Other upcoming films dealing with the war on terrorism include “The Kingdom,” starring Jamie Foxx and Jennifer Garner as members of a U.S. team tracking the mastermind of a bombing in Saudi Arabia; “Grace Is Gone,” with John Cusack as a dad who must tell his daughters their military mother has been killed in Iraq; and “Lions for Lambs,” with Robert Redford directing himself, Tom Cruise and Streep in a drama touched off by U.S. military action in Afghanistan.

The roots of the turmoil in Afghanistan also are the backdrop for Mike Nichols’ “Charlie Wilson’s War,” starring Tom Hanks and Julia Roberts in the story of Americans who shaped the U.S. response to the Soviet invasion there; and Marc Forster’s “The Kite Runner,” about an Afghan man who emigrated to America and returns home to help the son of a childhood friend.

Such dramas can carry an emotional wallop lacking in documentaries about the war on terrorism or mainstream media coverage, filmmakers and actors say.

“You can ask all the good questions in a drama in immediately accessible, emotional terms,” said “In the Valley of Elah” star Jones. “You’re watching a story. You get involved in the story. You get to know the characters. You might relate it to your own experience or that of your neighbor or that of your neighbor’s son. So all of the good questions become personal in a way that doesn’t necessarily leap off the pages of the newspaper.”
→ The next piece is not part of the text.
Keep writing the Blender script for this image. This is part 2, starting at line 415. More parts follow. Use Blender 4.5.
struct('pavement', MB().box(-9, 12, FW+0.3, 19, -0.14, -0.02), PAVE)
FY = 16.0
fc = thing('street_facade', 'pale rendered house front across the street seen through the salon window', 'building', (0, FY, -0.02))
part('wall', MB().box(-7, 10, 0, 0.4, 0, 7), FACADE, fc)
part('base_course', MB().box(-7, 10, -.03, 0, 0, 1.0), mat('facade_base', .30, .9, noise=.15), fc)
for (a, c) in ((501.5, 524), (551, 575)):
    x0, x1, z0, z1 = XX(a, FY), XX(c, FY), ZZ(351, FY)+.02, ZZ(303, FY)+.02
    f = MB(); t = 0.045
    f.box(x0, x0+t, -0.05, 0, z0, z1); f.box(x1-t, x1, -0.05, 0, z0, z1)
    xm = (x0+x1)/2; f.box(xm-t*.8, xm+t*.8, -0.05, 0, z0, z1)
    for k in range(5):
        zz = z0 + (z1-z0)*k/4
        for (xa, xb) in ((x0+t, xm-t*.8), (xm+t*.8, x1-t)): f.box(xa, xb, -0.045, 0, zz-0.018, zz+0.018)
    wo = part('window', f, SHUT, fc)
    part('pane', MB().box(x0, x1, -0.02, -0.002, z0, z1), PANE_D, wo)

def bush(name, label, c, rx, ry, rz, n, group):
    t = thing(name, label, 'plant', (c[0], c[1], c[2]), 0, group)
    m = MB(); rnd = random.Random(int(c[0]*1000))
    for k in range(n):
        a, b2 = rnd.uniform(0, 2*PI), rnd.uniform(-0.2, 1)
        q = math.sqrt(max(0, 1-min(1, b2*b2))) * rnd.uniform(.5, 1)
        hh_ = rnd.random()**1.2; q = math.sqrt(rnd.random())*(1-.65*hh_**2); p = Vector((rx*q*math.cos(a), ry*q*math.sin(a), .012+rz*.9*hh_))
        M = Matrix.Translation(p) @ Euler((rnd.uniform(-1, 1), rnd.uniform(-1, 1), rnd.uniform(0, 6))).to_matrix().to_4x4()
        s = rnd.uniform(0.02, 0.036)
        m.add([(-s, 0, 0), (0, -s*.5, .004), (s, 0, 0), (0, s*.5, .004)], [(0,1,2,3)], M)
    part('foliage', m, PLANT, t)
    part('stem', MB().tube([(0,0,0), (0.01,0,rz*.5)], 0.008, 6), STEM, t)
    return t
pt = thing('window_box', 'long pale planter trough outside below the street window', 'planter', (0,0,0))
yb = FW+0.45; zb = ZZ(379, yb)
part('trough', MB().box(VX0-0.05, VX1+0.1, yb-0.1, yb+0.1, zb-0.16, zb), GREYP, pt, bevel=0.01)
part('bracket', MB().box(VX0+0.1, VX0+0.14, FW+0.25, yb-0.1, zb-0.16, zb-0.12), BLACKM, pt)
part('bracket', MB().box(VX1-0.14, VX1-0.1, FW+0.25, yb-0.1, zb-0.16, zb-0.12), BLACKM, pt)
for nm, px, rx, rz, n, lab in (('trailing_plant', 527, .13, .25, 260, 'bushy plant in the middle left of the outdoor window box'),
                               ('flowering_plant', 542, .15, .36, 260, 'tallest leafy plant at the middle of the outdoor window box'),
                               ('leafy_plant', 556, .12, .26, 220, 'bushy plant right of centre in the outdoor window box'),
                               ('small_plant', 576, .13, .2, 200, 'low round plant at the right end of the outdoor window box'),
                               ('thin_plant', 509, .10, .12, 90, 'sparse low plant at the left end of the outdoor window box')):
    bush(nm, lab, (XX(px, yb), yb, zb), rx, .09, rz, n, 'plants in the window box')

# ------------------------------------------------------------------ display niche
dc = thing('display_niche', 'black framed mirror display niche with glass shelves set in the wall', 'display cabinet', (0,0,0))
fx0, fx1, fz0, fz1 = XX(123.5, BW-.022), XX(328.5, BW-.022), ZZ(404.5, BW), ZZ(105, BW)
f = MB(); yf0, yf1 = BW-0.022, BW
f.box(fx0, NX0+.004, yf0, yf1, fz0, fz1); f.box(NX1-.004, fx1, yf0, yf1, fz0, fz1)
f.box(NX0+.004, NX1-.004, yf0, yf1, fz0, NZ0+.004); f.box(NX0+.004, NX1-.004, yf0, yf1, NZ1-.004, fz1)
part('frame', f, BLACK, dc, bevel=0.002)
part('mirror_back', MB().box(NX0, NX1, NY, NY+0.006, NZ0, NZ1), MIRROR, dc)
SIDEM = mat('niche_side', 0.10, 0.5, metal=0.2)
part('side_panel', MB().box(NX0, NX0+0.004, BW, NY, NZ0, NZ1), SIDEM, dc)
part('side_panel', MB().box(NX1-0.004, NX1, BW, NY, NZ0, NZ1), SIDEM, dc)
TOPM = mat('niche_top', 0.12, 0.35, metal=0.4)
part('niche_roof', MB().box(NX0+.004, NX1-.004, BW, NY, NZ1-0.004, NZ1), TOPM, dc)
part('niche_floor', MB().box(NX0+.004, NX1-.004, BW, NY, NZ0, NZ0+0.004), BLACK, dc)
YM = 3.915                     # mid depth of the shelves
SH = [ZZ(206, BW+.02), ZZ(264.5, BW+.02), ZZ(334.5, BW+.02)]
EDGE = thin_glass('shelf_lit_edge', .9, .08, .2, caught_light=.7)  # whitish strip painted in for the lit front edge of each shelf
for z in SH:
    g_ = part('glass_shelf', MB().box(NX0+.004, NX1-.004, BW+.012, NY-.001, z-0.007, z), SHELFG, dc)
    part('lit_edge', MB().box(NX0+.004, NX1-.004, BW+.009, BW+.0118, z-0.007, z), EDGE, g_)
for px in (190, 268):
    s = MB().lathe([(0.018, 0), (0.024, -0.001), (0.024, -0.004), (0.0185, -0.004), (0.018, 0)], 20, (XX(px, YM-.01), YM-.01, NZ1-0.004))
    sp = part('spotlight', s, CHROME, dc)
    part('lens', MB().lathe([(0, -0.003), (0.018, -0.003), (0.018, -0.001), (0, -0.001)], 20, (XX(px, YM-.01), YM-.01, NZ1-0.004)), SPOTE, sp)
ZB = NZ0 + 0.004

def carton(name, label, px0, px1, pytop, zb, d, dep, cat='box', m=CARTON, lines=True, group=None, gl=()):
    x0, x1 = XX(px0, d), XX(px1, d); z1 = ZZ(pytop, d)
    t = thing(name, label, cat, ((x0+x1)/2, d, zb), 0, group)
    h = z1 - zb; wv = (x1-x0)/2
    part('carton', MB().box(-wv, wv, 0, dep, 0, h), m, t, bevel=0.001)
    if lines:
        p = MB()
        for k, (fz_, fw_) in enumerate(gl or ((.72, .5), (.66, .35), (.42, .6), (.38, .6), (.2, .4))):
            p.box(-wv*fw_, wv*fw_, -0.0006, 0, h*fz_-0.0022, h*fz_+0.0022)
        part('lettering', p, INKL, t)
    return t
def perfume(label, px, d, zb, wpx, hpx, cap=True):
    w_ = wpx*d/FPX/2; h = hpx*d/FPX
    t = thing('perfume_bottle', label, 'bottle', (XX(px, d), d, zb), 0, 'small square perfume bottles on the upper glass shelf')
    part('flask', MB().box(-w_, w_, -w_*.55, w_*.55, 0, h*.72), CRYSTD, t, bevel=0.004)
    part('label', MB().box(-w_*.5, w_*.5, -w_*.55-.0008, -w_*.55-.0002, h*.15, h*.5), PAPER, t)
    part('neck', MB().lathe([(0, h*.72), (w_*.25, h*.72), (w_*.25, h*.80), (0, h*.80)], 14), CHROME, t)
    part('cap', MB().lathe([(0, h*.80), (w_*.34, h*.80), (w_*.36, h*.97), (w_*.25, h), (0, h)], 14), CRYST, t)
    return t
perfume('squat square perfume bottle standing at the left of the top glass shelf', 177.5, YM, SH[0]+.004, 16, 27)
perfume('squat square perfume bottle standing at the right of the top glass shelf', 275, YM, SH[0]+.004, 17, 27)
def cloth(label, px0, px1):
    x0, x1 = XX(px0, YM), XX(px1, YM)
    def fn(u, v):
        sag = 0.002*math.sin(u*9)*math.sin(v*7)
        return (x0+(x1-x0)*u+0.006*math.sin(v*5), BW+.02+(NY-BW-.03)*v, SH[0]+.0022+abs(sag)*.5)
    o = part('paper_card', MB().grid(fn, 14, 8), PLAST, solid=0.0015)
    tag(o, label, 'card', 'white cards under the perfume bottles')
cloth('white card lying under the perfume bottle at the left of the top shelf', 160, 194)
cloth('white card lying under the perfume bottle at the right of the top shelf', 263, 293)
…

“Film usually focuses on the micro of the macro, and the news presents the macro,” said Brad Pitt, a producer on “A Mighty Heart,” this summer’s drama that starred his romantic partner, Angelina Jolie, as the wife of journalist Daniel Pearl, who was abducted and slain in Pakistan. “I would think it could bring empathy to it and a little more understanding. Because you sit with it for an hour and a half, you hopefully have a little more understanding of the dynamics at play.”

“In the Valley of Elah” director Haggis said filmmakers dealing with Iraq and the war on terror are picking up where the first wave of films about Vietnam — “Apocalypse Now,” “The Deer Hunter” and “Coming Home” — left off.
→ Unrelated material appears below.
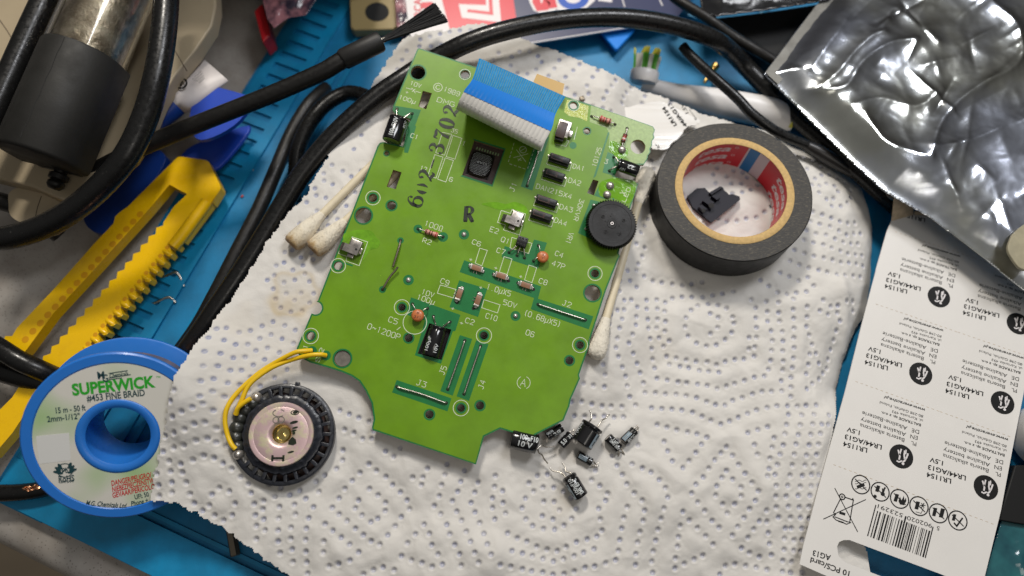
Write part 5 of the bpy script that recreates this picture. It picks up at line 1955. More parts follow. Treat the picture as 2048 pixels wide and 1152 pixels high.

“There’s a freedom I think that we got from the folks who made the films about Vietnam. We started learning from that, and we’re standing on their shoulders,” Haggis said. “I think if the nightly news was doing its job, we wouldn’t have to do some of these films. Because we aren’t getting the news of what’s truly happening to our men and women.”

A drama such as “Rendition” might help to put a human face on an issue such as the detention of suspects without criminal charges or legal representation, “Rendition” director Hood said.

“We’re trying to give people a visceral experience of this and say, ‘I’m confused, I’m angry, I’m emotional. I’m not sure what I think. I need to know more,”’ Hood said. “Maybe our little movie will just be part of what is already becoming an important debate.”